One important consequence of these developments in farming was to accentuate the slow change in the balance of population, as between the North and South Islands. In the early years of the colony's history, the North Island, with its more thriving trading settlements and with its whaling, timber, and flax resources, had a large majority of the European population. It was the gold rushes of the early 1860s which first put the South Island ahead; and by about 1867 the “Main” Island, as its champions like to call it, had reached its apogee, relatively speaking, with over 63 per cent of the total population. Then, as the gold rushes died down and the end of the Maori troubles permitted development of the North Island, the South's proportion gradually declined. It was between the censuses of 1881 and 1886 that the North Island first registered a bigger absolute gain of population than did the South; but in 1891 the latter still had 55 per cent of the population of about 625,000. In the next 20 years the North Island, with a climate and terrain better suited to dairying, a relatively intensive form of farming, went ahead rapidly; and by 1911 the South Island had only 44 per cent of the total population of upwards of 1 million. (Inclusion of the Maori population – all the above figures are exclusive of Maoris – would increase the North Island percentage in all cases.) Since 1911 the North Island has further increased its lead, though until recent years at a somewhat slower rate, and now (1961) accounts for over 71 per cent of the total population, including Maoris.

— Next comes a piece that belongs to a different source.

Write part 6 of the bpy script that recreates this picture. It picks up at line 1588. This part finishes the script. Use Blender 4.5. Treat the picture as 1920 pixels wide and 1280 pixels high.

Another characteristic feature of the New Zealand economy which became more pronounced during the period just reviewed was the country's high degree of dependence on the British market – particularly as the major recipient of her exports. In the years before British annexation, and for a good many years afterwards, New South Wales was the most obvious trading partner; most of the timber, the agricultural produce, and the gold (on account of the Mint in Sydney) went there, and during the gold rushes (1861–65) Australia took 63 per cent of New Zealand's exports and supplied 54 per cent of her imports. From the later 1860s onwards, however, as wool grew and gold declined in relative importance, the position of the United Kingdom in New Zealand's trade became more marked, and in 1881–90 the mother country took 72 per cent and in 1911–14, 79 per cent of all exports. These figures are in fact somewhat spurious, in that substantial proportions of New Zealand's exports to Britain, particularly of wool, were re-exported, London acting merely as a convenient distributing centre. Nevertheless, the importance of the United Kingdom as a market for New Zealand produce, and particularly for her meat and dairy produce, has been a characteristic and, at times, disturbing feature of the country's trading pattern: between the 1890s, when pastoral products came to account for a very large majority of the country's exports, and the Second World War, the percentage of exports directed to the United Kingdom (ignoring the qualification just mentioned) rarely fell outside the range 75 to 85 per cent.